Perfecta paradoja: el poscastrismo es adecuado en vida de Castro para acelerar la reconciliación nacional y vivir, prematuramente, la democracia. Pero con la cercana desaparición del dictador esa actitud se vuelve cuestionable por varias razones. Menciono sólo cuatro: 1) persiste en la consagración de Fidel como tótem y tabú de la nación cubana; 2) propicia el olvido de una tragedia que ya dura demasiado: 43 años, más que la vida de José Martí; 3) contribuye a la valoración de una monstruosidad política (el castrismo) como un "mal menor": algo no tan grave, pasajero, normal, seminormal o paranormal, pero nunca patológico; 4) admite, con resignación, que Fidel Castro se vaya, impune y soberbio, de este mundo sin verse confrontado democráticamente por la ciudadanía de la Isla y el exilio.

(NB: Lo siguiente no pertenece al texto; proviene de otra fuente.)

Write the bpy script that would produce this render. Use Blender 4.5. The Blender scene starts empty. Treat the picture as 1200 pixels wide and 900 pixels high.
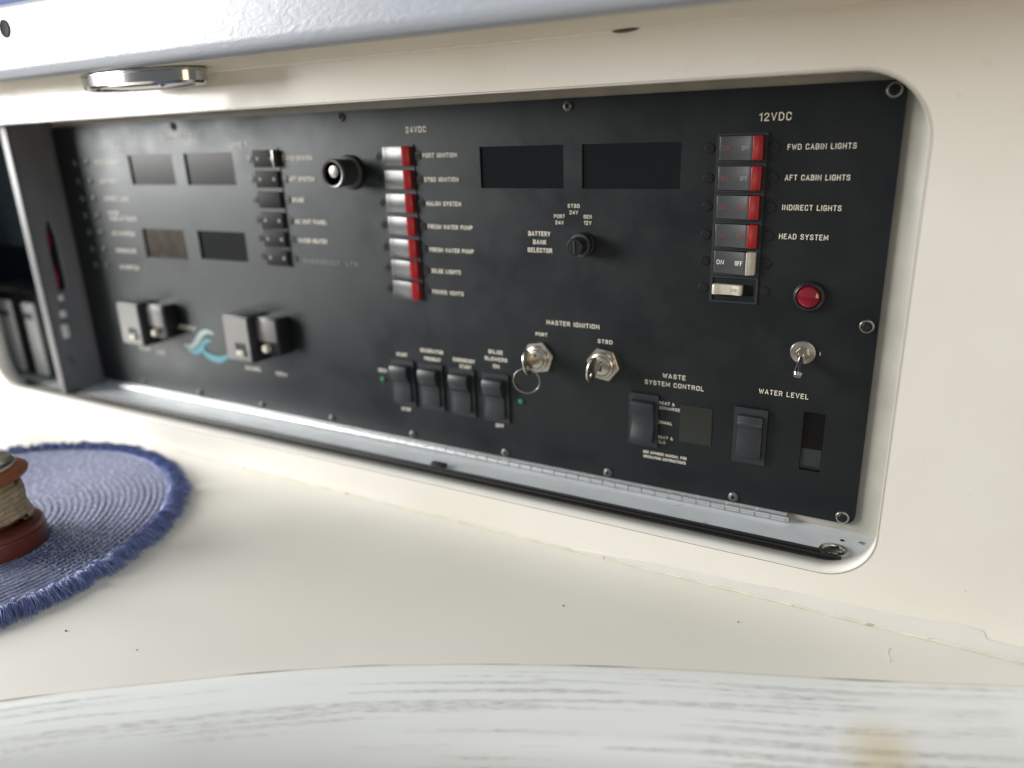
import bpy, bmesh, math, random
from mathutils import Vector, Matrix
random.seed(7)
PI = math.pi
S = bpy.context.scene
COL = S.collection

# ------------------------------------------------------------------ camera
CAM = Vector((1.0865, -0.65, 0.3785))
cam_d = bpy.data.cameras.new("camera"); cam = bpy.data.objects.new("camera", cam_d); COL.objects.link(cam)
ROT = Matrix(((0.87430001, -0.12550521, 0.46887944),
              (0.48425227, 0.29152087, -0.82493353),
              (-0.03315469, 0.94829533, 0.31565288)))
cam.matrix_world = Matrix.Translation(CAM) @ ROT.to_4x4()
cam_d.sensor_width = 36; cam_d.lens = 26.5625
cam_d.clip_start = 0.01; cam_d.clip_end = 50
cam_d.dof.use_dof = True
cam_d.dof.focus_distance = 0.64
cam_d.dof.aperture_fstop = 2.25
S.camera = cam
S.view_settings.view_transform = 'Standard'; S.view_settings.look = 'None'
S.view_settings.exposure = 0.05; S.view_settings.gamma = 1

# ------------------------------------------------------------------ world and lamps
W = bpy.data.worlds.new("World"); S.world = W; W.use_nodes = True
bg = W.node_tree.nodes['Background']
bg.inputs[0].default_value = (0.92, 0.96, 1.0, 1); bg.inputs[1].default_value = 0.24

def lamp(name, loc, target, sx, sy, radiance, col):
    d = bpy.data.lights.new(name, 'AREA'); d.shape = 'RECTANGLE'; d.size = sx; d.size_y = sy
    d.energy = radiance * PI * sx * sy; d.color = col
    o = bpy.data.objects.new(name, d); COL.objects.link(o); o.location = loc
    o.rotation_euler = (Vector(target) - Vector(loc)).to_track_quat('-Z', 'Y').to_euler()
    return o
lamp('window_light_left', (-1.7, -0.28, 0.95), (0.3, -0.25, 0.1), 0.8, 0.7, 15.0, (1.0, 0.95, 0.80))
lamp('window_light_front_left', (-1.9, -1.45, 0.89), (0.3, 0, 0.3), 1.1, 1.05, 37, (1.0, 0.985, 0.955))
lamp('added_top_fill', (1.5, -1.25, 1.6), (0.9, -0.2, 0.1), 0.8, 0.6, 4.4, (0.88, 0.94, 1.0))  # cool fill added from above, no opening known there
lamp('added_warm_fill', (2.1, -2.0, 0.15), (1.1, -0.1, 0.4), 0.8, 0.6, 4.4, (1.0, 0.78, 0.48))  # added fill that warms the upper right wall, no such lamp known

# ------------------------------------------------------------------ materials
def mat(name, col, rough=0.5, metal=0.0, bump=0.0, bscale=200.0, var=0.0, vscale=20.0, var_col=None,
        coat=0.0, spec=0.5, detail=4.0, coords='Object'):
    m = bpy.data.materials.new(name); m.use_nodes = True
    nt = m.node_tree; b = nt.nodes['Principled BSDF']
    b.inputs['Base Color'].default_value = (*col, 1); b.inputs['Roughness'].default_value = rough
    b.inputs['Metallic'].default_value = metal; b.inputs['Coat Weight'].default_value = coat
    b.inputs['Specular IOR Level'].default_value = spec
    tc = nt.nodes.new('ShaderNodeTexCoord')
    if var > 0:
        n = nt.nodes.new('ShaderNodeTexNoise'); n.inputs['Scale'].default_value = vscale
        n.inputs['Detail'].default_value = detail
        nt.links.new(tc.outputs[coords], n.inputs['Vector'])
        r = nt.nodes.new('ShaderNodeValToRGB')
        r.color_ramp.elements[0].position = 0.35; r.color_ramp.elements[1].position = 0.68
        vc = var_col or tuple(c * (1 - var) for c in col)
        r.color_ramp.elements[0].color = (*vc, 1); r.color_ramp.elements[1].color = (*col, 1)
        nt.links.new(n.outputs['Fac'], r.inputs[0]); nt.links.new(r.outputs[0], b.inputs['Base Color'])
    if bump > 0:
        n2 = nt.nodes.new('ShaderNodeTexNoise'); n2.inputs['Scale'].default_value = bscale
        n2.inputs['Detail'].default_value = 3
        nt.links.new(tc.outputs[coords], n2.inputs['Vector'])
        bp = nt.nodes.new('ShaderNodeBump'); bp.inputs['Strength'].default_value = bump
        bp.inputs['Distance'].default_value = 0.09 / bscale
        nt.links.new(n2.outputs['Fac'], bp.inputs['Height']); nt.links.new(bp.outputs[0], b.inputs['Normal'])
    return m

def specks(m, scale, thresh, col, amount=1.0, stretch=(1, 1, 1)):
    """dust, pinholes or grime dots mixed over what the base colour already is"""
    nt = m.node_tree; b = nt.nodes['Principled BSDF']
    tc = nt.nodes.new('ShaderNodeTexCoord'); mp = nt.nodes.new('ShaderNodeMapping')
    mp.inputs['Scale'].default_value = stretch
    nt.links.new(tc.outputs['Object'], mp.inputs[0])
    v = nt.nodes.new('ShaderNodeTexNoise'); v.inputs['Scale'].default_value = scale; v.inputs['Detail'].default_value = 1.5
    nt.links.new(mp.outputs[0], v.inputs['Vector'])
    r = nt.nodes.new('ShaderNodeMapRange'); r.inputs[1].default_value = thresh; r.inputs[2].default_value = thresh + 0.03
    r.inputs[4].default_value = amount
    nt.links.new(v.outputs['Fac'], r.inputs[0])
    mx = nt.nodes.new('ShaderNodeMix'); mx.data_type = 'RGBA'
    old = b.inputs['Base Color'].links
    if old: nt.links.new(old[0].from_socket, mx.inputs[6])
    else: mx.inputs[6].default_value = b.inputs['Base Color'].default_value
    mx.inputs[7].default_value = (*col, 1)
    nt.links.new(r.outputs[0], mx.inputs[0]); nt.links.new(mx.outputs[2], b.inputs['Base Color'])
    return m

def roughvar(m, lo, hi, scale):
    nt = m.node_tree; b = nt.nodes['Principled BSDF']
    tc = nt.nodes.new('ShaderNodeTexCoord'); n = nt.nodes.new('ShaderNodeTexNoise')
    n.inputs['Scale'].default_value = scale; n.inputs['Detail'].default_value = 5; n.inputs['Roughness'].default_value = 0.65
    r = nt.nodes.new('ShaderNodeMapRange'); r.inputs[1].default_value = 0.35; r.inputs[2].default_value = 0.68
    r.inputs[3].default_value = lo; r.inputs[4].default_value = hi
    nt.links.new(tc.outputs['Object'], n.inputs['Vector']); nt.links.new(n.outputs['Fac'], r.inputs[0])
    nt.links.new(r.outputs[0], b.inputs['Roughness'])
M = {}
M['fascia'] = mat('cream_gelcoat', (0.75, 0.735, 0.695), 0.38, bump=0.10, bscale=90, var=1, var_col=(0.71, 0.685, 0.625), vscale=7, coat=0.15)
specks(M['fascia'], 260, 0.77, (0.42, 0.38, 0.32), 0.6)
specks(M['fascia'], 38, 0.73, (0.62, 0.58, 0.52), 0.35)
M['rim'] = mat('pale_edge_band', (0.68, 0.67, 0.63), 0.4, var=0.06, vscale=30, bump=0.05)
M['seam'] = mat('dark_seam_glue', (0.10, 0.08, 0.06), 0.7)
M['counter'] = mat('cream_laminate', (0.745, 0.73, 0.675), 0.34, bump=0.08, bscale=380, var=1, var_col=(0.715, 0.695, 0.63), vscale=5, spec=0.5)
specks(M['counter'], 210, 0.785, (0.35, 0.3, 0.25), 0.7)
M['liner'] = mat('grey_painted_liner', (0.38, 0.37, 0.33), 0.45, bump=0.2, bscale=160, var=1, var_col=(0.31, 0.30, 0.265), vscale=28)
M['shelf'] = mat('pale_grey_aluminium_shelf', (0.66, 0.70, 0.73), 0.36, metal=0.15, bump=0.12, bscale=300, var=0.1, vscale=40)
specks(M['shelf'], 150, 0.72, (0.3, 0.3, 0.3), 0.6)
M['track'] = mat('black_rubber_track', (0.012, 0.012, 0.013), 0.42)
M['panel'] = mat('black_crackle_paint', (0.0045, 0.0062, 0.0078), 0.41, bump=0.35, bscale=1100, var=0.25, vscale=600, spec=0.5)
specks(M['panel'], 330, 0.775, (0.16, 0.16, 0.15), 0.6)
M['panel'].node_tree.nodes['Principled BSDF'].inputs['Specular Tint'].default_value = (0.90, 0.97, 1.0, 1)
roughvar(M['panel'], 0.35, 0.50, 14); roughvar(M['fascia'], 0.28, 0.48, 9); roughvar(M['counter'], 0.31, 0.37, 5)
M['black'] = mat('black_plastic', (0.012, 0.013, 0.016), 0.3, bump=0.1, bscale=900)
M['blackmatte'] = mat('black_matte_plastic', (0.017, 0.021, 0.026), 0.45, bump=0.25, bscale=900)
M['deadblack'] = mat('dull_black_rocker', (0.006, 0.007, 0.008), 0.6, spec=0.2)
M['rocker'] = mat('dark_grey_rocker_plastic', (0.046, 0.050, 0.053), 0.30, bump=0.08, bscale=600)
M['red'] = mat('red_plastic', (0.42, 0.010, 0.020), 0.35, bump=0.1, bscale=500)
M['ivory'] = mat('ivory_plastic', (0.55, 0.52, 0.44), 0.4, var=0.12, vscale=200)
M['print'] = mat('cream_lettering_print', (0.76, 0.73, 0.63), 0.6)
M['printdim'] = mat('worn_grey_lettering', (0.20, 0.20, 0.19), 0.6)
M['redprint'] = mat('faded_red_lettering', (0.22, 0.05, 0.05), 0.6)
M['greyprint'] = mat('worn_silver_lettering', (0.24, 0.22, 0.21), 0.6)
M['glass'] = mat('smoked_display_glass', (0.004, 0.005, 0.006), 0.06, spec=0.5, bump=0.012, bscale=30)
specks(M['glass'], 420, 0.76, (0.10, 0.10, 0.10), 0.5)
M['glassdusty'] = mat('dusty_display_glass', (0.005, 0.006, 0.007), 0.24, spec=0.16)
M['glassbrown'] = mat('brown_display_glass', (0.040, 0.028, 0.014), 0.28, spec=0.25, var=0.75, vscale=60)
M['glassgrey'] = mat('grey_green_lens', (0.018, 0.021, 0.018), 0.3)
M['chrome'] = mat('chrome', (0.45, 0.44, 0.43), 0.14, metal=1.0, bump=0.03, bscale=60)
M['steel'] = mat('worn_steel', (0.60, 0.585, 0.55), 0.30, metal=1.0, bump=0.25, bscale=500, var=0.3, vscale=150)
M['nickel'] = mat('nickel_plate', (0.66, 0.63, 0.57), 0.27, metal=1.0, bump=0.15, bscale=300, var=0.15, vscale=90)
M['hinge'] = mat('satin_aluminium', (0.72, 0.73, 0.74), 0.34, metal=0.9, bump=0.1, bscale=400)
M['screw'] = mat('blackened_screw', (0.03, 0.03, 0.033), 0.32, metal=0.6)
M['palescrew'] = mat('grey_plated_screw', (0.42, 0.42, 0.41), 0.4, metal=0.3)
M['greyscrew'] = mat('dull_dark_screw', (0.11, 0.11, 0.115), 0.38, metal=0.4)
M['ringsteel'] = mat('dark_ring_steel', (0.28, 0.27, 0.25), 0.35, metal=0.9)
M['hole'] = mat('dark_recess', (0.004, 0.004, 0.004), 0.9)
M['redlens'] = mat('ruby_lens', (0.16, 0.006, 0.016), 0.12, coat=0.6)
M['green'] = mat('green_indicator', (0.03, 0.22, 0.12), 0.3)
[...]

En un raro escrito de María Zambrano, que conocí gracias a mi amigo Orlando González Esteva, la filósofa española confesaba un curioso pacto con el poeta José Ángel Valente: cuando llegara el día de la muerte de Francisco Franco, ninguno de los dos mencionaría al Caudillo, ni recordaría el dolor que les causó. Festejarían el suceso con un voto de silencio. Ese mutismo acordado por aquellos dos grandes escritores del exilio español tenía la fuerza de antiguas maldiciones, en las que es de "mala suerte" referirse al demonio. Pero la ignorancia deliberada del poscastrismo carece de tal energía. No es la indiferencia que, como en aquel vals peruano, duele más que el odio, sino mera simulación, demasiada prudencia.

A principios del siglo XIX, el filósofo alemán Hans Vaihinger publicó un libro, titulado La filosofía del como si, en el que postulaba la "utilidad de la ficción" en la historia. Sus ideas sirvieron, en los últimos años de la monarquía guillermina y el imperio austro-húngaro, como una justificación del falso esplendor con que esas naciones germánicas intentaron ocultar la más terrible decadencia, que se verificó en la Primera Guerra Mundial. El poscastrismo podría cumplir una función semejante en la última hora del castrismo: actuar como anestesia moral de la transición, apaciguando sujetos heridos y humillados, los cuales, a pesar de todo, protagonizarán un cambio de régimen.

Lo más objetable del poscastrismo es, pues, su tendencia a asociar la reconciliación nacional con el olvido de la tragedia. Como creo en la fórmula del filósofo polaco Adam Michnik, "amnistía sin amnesia", rechazo cualquier pacto que aspire a una armonía entre cubanos que no se construya sobre el recuerdo de nuestra dramática experiencia. Voy, incluso, más allá y arriesgo una afirmación tajante: la democracia en Cuba no comenzará a edificarse, plenamente, hasta que la mayoría de los cubanos no entienda que la permanencia de una misma persona en el poder, durante más de 15 o 20 años, por lo menos, es una aberración política y un crimen cívico. Ignorar el castrismo hoy es aprender a olvidarlo mañana.